Records with scene code:

================================

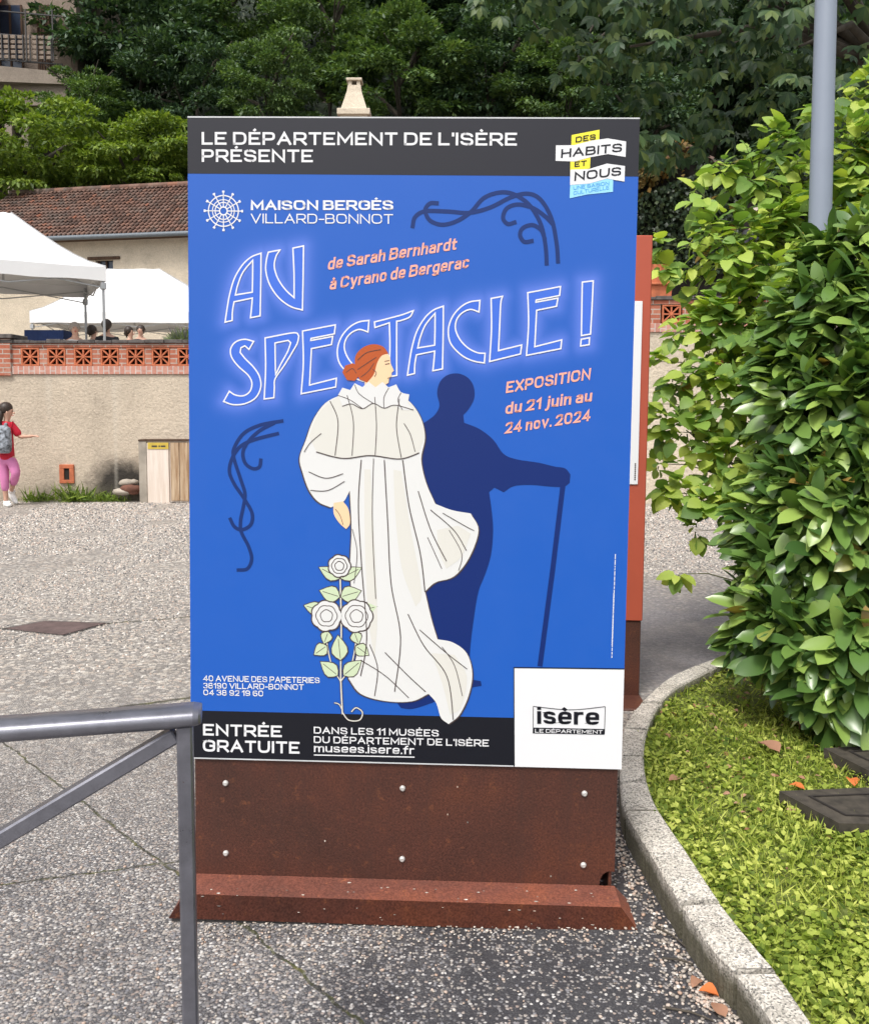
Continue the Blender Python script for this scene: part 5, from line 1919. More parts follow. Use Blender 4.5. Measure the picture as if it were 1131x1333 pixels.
czb, czt = at(462, 170, 34).z, at(462, 104, 34).z
prof = [(.52, czb - 1.2), (.52, czb + .1), (.52, at(0, 150, 34).z), (.46, at(0, 143, 34).z), (.40, at(0, 136, 34).z), (.28, at(0, 122, 34).z), (.24, at(0, 113, 34).z)]
for (w0, z0), (w1, z1) in zip(prof[:-1], prof[1:]):
    vs = [(c0.x + sx_ * w0, cyy + sy_ * w0, z0) for sx_, sy_ in ((-1, -1), (1, -1), (1, 1), (-1, 1))] + [(c0.x + sx_ * w1, cyy + sy_ * w1, z1) for sx_, sy_ in ((-1, -1), (1, -1), (1, 1), (-1, 1))]
    mb.add(vs, [(0, 1, 5, 4), (1, 2, 6, 5), (2, 3, 7, 6), (3, 0, 4, 7)])
zc0, zc1 = at(0, 113, 34).z, czt
for sx_ in (-1, 1):          # open top: corner posts under a cap slab
    for sy_ in (-1, 1):
        mb.bbox(c0.x + sx_ * .16 - .07, c0.x + sx_ * .16 + .07, cyy + sy_ * .16 - .07, cyy + sy_ * .16 + .07, zc0 - .01, zc1 - .10, .01)
mb.bbox(c0.x - .30, c0.x + .30, cyy - .30, cyy + .30, zc1 - .10, zc1, .02)
mb.bbox(c0.x - .62, c0.x + .62, cyy - .62, cyy + .62, at(0, 151.5, 34).z - .1, at(0, 147, 34).z, .02)
ch = mb.build('chimney', M['wall2'], sh)
MB().box(c0.x - .18, c0.x + .18, cyy - .18, cyy + .18, zc0 - .02, zc0 + .015).build('flue', M['cavity'], ch)

# ivy-covered outbuilding to the right of the board
YV = 21.0
vx0, vx1 = at(800, 300, YV).x, at(905, 300, YV).x
vh = thing('outbuilding', 'dark outbuilding overgrown with ivy under a vine covered tile roof edge', 'house', ((vx0 + vx1) / 2, YV, 2.25))
zpk, zlo = at(901, 190, YV).z, at(833, 236, YV).z
xpk, xlo = at(899, 190, YV).x, at(826, 238, YV).x
MB().box(xlo - .6, xpk + 2.6, YV + .25, YV + 7, 2.2, zlo - .35).build('wall', M['cavity'], vh)  # wall and gable near black: eave shadow put in their colour
MB().add([(xlo - .6, YV + .24, zlo - .36), (xpk + 2.6, YV + .24, zlo - .36), (xpk, YV + .24, zpk - .15)], [(0, 1, 2)]).build('gable', M['cavity'], vh)
sl = Vector((xpk - xlo, 0, zpk - zlo)) * 1.35
tile_roof('roof', vh, Vector((xpk, YV, zpk)) - sl, (0, 5.5, 0), sl, 22, 7, M['tile'])
tile_roof('far_roof', vh, Vector((xpk + sl.x, YV, zpk - sl.z)), (0, 5.5, 0), (-sl.x, 0, sl.z - .02), 22, 7, M['tile'])
R = np.random.default_rng(77)
nn = 5200
px_, py_ = R.uniform(826, 965, nn), R.uniform(205, 352, nn)
keep = (py_ > 250 - (px_ - 833) * .35) | (px_ > 905)
px_, py_ = px_[keep], py_[keep]
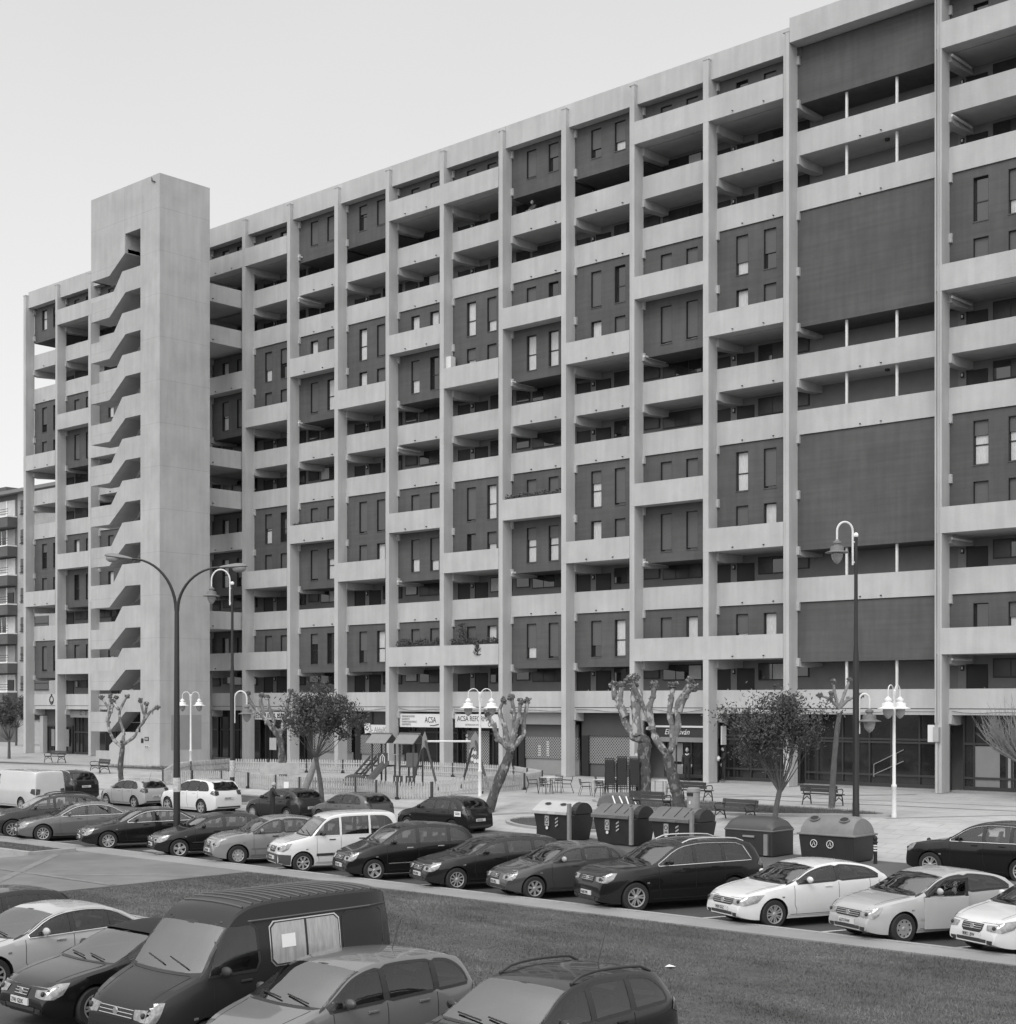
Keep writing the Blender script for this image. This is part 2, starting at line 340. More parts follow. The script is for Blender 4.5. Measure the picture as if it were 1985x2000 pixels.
grass('grass', 260000, (-36.85, -6), (17.7, 28.75), .068, 'short dark grass of the lawn in front of the parked row')
grass('grass', 9000, (-56, -46.6), (27.0, 28.72), .088, 'short grass of the small left bed by the footpath', seed=2)

q = random.Random(9)
for (x, y, z, lab) in ((-17.6, 24.0, .1, 'scrap of white paper lying on the lawn'),):
    b = MB(); b.add([(-.09, -.07, 0), (.1, -.05, .02), (.07, .09, .0), (-.08, .06, .03)], [(0, 1, 2, 3)], white_m); o = b.build('paper_scrap'); o.location = (x, y, z); tag(o, lab, 'litter')
b = MB(); b.lathe([(.34, 0), (.34, .012), (.0, .014)], (0, 0, 0), iron, 20); o = b.build('manhole_cover'); o.location = (-21.5, 49.2, gz(49.2) + .006); tag(o, 'dark round manhole cover in the open paving at right', 'manhole cover')
# planted beds in the plaza
def bed(name, pts, label):
    b = MB(); n = len(pts); cx = sum(p[0] for p in pts) / n; cy = sum(p[1] for p in pts) / n
    zt = lambda y: gz(y)
    inner = [((p[0] - cx) * .93 + cx, (p[1] - cy) * .9 + cy) for p in pts]
    vs = [(p[0], p[1], zt(p[1]) - .1) for p in pts] + [(p[0], p[1], zt(p[1]) + .10) for p in pts] + [(p[0], p[1], zt(p[1]) + .10) for p in inner] + [(p[0], p[1], zt(p[1]) + .04) for p in inner]
    fs = []
    for i in range(n):
        j = (i + 1) % n
        for a in (0, n, 2 * n): fs.append((a + i, a + j, a + n + j, a + n + i))
    b.add(vs, fs, kerb_m)
    b.add([(p[0], p[1], zt(p[1]) + .05) for p in inner] + [(cx, cy, zt(cy) + .1)], [(i, (i + 1) % n, n) for i in range(n)], soil_m)
    tag(b.build(name), label, 'flower bed', kind='structure')
def ell(cx, cy, rx, ry, n=28, rot=0):
    return [(cx + rx * math.cos(2 * math.pi * i / n) * math.cos(rot) - ry * math.sin(2 * math.pi * i / n) * math.sin(rot), cy + rx * math.cos(2 * math.pi * i / n) * math.sin(rot) + ry * math.sin(2 * math.pi * i / n) * math.cos(rot)) for i in range(n)]
bed('planted_bed', ell(-34.2, 50.9, 7.0, 1.75, rot=R(2)), 'long low kerbed bed with dark ground cover among the benches')
grass('ground_cover', 9000, (-41, -27.5), (49.2, 52.6), None, 'dark ground cover in the kerbed bed among the benches', h=(.03, .14), seed=3, test=lambda x, y: ((x + 34.2) / 6.4) ** 2 + ((y - 50.9) / 1.5) ** 2 < 1)
bed('planted_bed', ell(-39.0, 46.2, 3.2, 1.0), 'small kerbed bed behind the black hatchback')
grass('ground_cover', 2500, (-42, -36), (45.2, 47.2), None, 'dark ground cover in the small bed behind the black hatchback', h=(.03, .1), seed=4, test=lambda x, y: ((x + 39) / 2.9) ** 2 + ((y - 46.2) / .85) ** 2 < 1)
bed('planted_bed', ell(-79.5, 55.2, 7.6, 1.5, rot=R(4)), 'kerbed bed at the foot of the stair tower')
grass('ground_cover', 5000, (-87, -72), (53.5, 57), None, 'ground cover at the foot of the stair tower', h=(.05, .18), seed=5, test=lambda x, y: ((x + 79.5) / 7.1) ** 2 + ((y - 55.2) / 1.3) ** 2 < 1)
bed('planted_bed', ell(-95.5, 53.6, 9.5, 1.2, rot=R(8)), 'low kerbed bed at far left beside a bench')
bed('planted_bed', ell(-62.0, 46.4, 5.5, .9), 'narrow kerbed bed behind the white parked car')

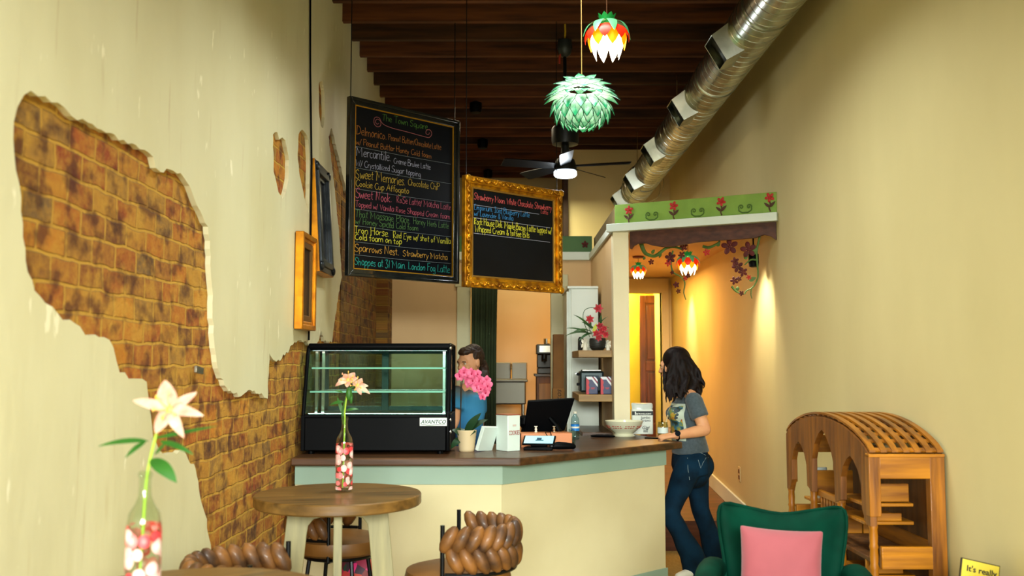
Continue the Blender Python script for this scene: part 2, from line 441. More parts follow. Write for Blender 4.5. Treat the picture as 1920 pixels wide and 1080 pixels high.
fs = [tuple(t) for t in tris] + [tuple(i + N_ for i in t) for t in tris]
s0 = 0
for l_ in loops:
    m_ = len(l_)
    for k in range(m_): fs.append((s0 + k, s0 + (k + 1) % m_, s0 + (k + 1) % m_ + N_, s0 + k + N_))
    s0 += m_
b._add(vs, fs)
struct('wall_left_plaster', b, M_plaster, smooth=0)
# kitchen corner pier and a thin added slab; their darker brick paints in shade
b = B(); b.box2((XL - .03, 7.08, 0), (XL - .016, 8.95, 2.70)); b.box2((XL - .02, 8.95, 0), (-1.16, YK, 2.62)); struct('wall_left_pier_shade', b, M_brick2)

# right wall
b = B(); b.box2((XR, YF, 0), (XR + .2, YB2 + 1.4, 4.25)); struct('wall_right', b, M_tan)
b = B(); b.box2((XR - .018, YF, 0), (XR, 7.74, .13)); struct('baseboard_right', b, M_white, bevel=.004)
b = B(); b.prism([(7.74, .24), (YB, .50), (YB, .63), (7.74, .37)], XR - .018, XR, Matrix(((0, 0, 1, 0), (1, 0, 0, 0), (0, 1, 0, 0), (0, 0, 0, 1))))
struct('baseboard_right_ramp', b, M_white, bevel=.004)

# front wall with the shop windows behind the camera
b = B()
b.box2((XL - .3, YF - .2, 0), (-1.2, YF, 4.25)); b.box2((1.81, YF - .2, 0), (XR + .2, YF, 4.25)); b.box2((-1.2, YF - .2, 2.95), (1.81, YF, 4.25)); b.box2((-1.2, YF - .2, 0), (1.81, YF, .45))
struct('wall_front', b, M_tan)
b = B()
for x in (-1.2, .3, 1.76): b.box2((x, YF - .12, .45), (x + .05, YF - .06, 2.9))
b.box2((-1.2, YF - .12, .45), (1.81, YF - .06, .5)); b.box2((-1.2, YF - .12, 2.90), (1.81, YF - .06, 2.95))
struct('window_1', b, M_white)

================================

▶ **PROBLEM STATEMENT**:
Reproduce only the lines of the records from the start up to and including the line that holds "MB().box(c0.x - .18, c0.x"; do not carry over any picture.

▶ **EXPECTED ANSWER**:
Continue the Blender Python script for this scene: part 5, from line 1919. More parts follow. Use Blender 4.5. Measure the picture as if it were 1131x1333 pixels.
czb, czt = at(462, 170, 34).z, at(462, 104, 34).z
prof = [(.52, czb - 1.2), (.52, czb + .1), (.52, at(0, 150, 34).z), (.46, at(0, 143, 34).z), (.40, at(0, 136, 34).z), (.28, at(0, 122, 34).z), (.24, at(0, 113, 34).z)]
for (w0, z0), (w1, z1) in zip(prof[:-1], prof[1:]):
    vs = [(c0.x + sx_ * w0, cyy + sy_ * w0, z0) for sx_, sy_ in ((-1, -1), (1, -1), (1, 1), (-1, 1))] + [(c0.x + sx_ * w1, cyy + sy_ * w1, z1) for sx_, sy_ in ((-1, -1), (1, -1), (1, 1), (-1, 1))]
    mb.add(vs, [(0, 1, 5, 4), (1, 2, 6, 5), (2, 3, 7, 6), (3, 0, 4, 7)])
zc0, zc1 = at(0, 113, 34).z, czt
for sx_ in (-1, 1):          # open top: corner posts under a cap slab
    for sy_ in (-1, 1):
        mb.bbox(c0.x + sx_ * .16 - .07, c0.x + sx_ * .16 + .07, cyy + sy_ * .16 - .07, cyy + sy_ * .16 + .07, zc0 - .01, zc1 - .10, .01)
mb.bbox(c0.x - .30, c0.x + .30, cyy - .30, cyy + .30, zc1 - .10, zc1, .02)
mb.bbox(c0.x - .62, c0.x + .62, cyy - .62, cyy + .62, at(0, 151.5, 34).z - .1, at(0, 147, 34).z, .02)
ch = mb.build('chimney', M['wall2'], sh)
MB().box(c0.x - .18, c0.x + .18, cyy - .18, cyy + .18, zc0 - .02, zc0 + .015).build('flue', M['cavity'], ch)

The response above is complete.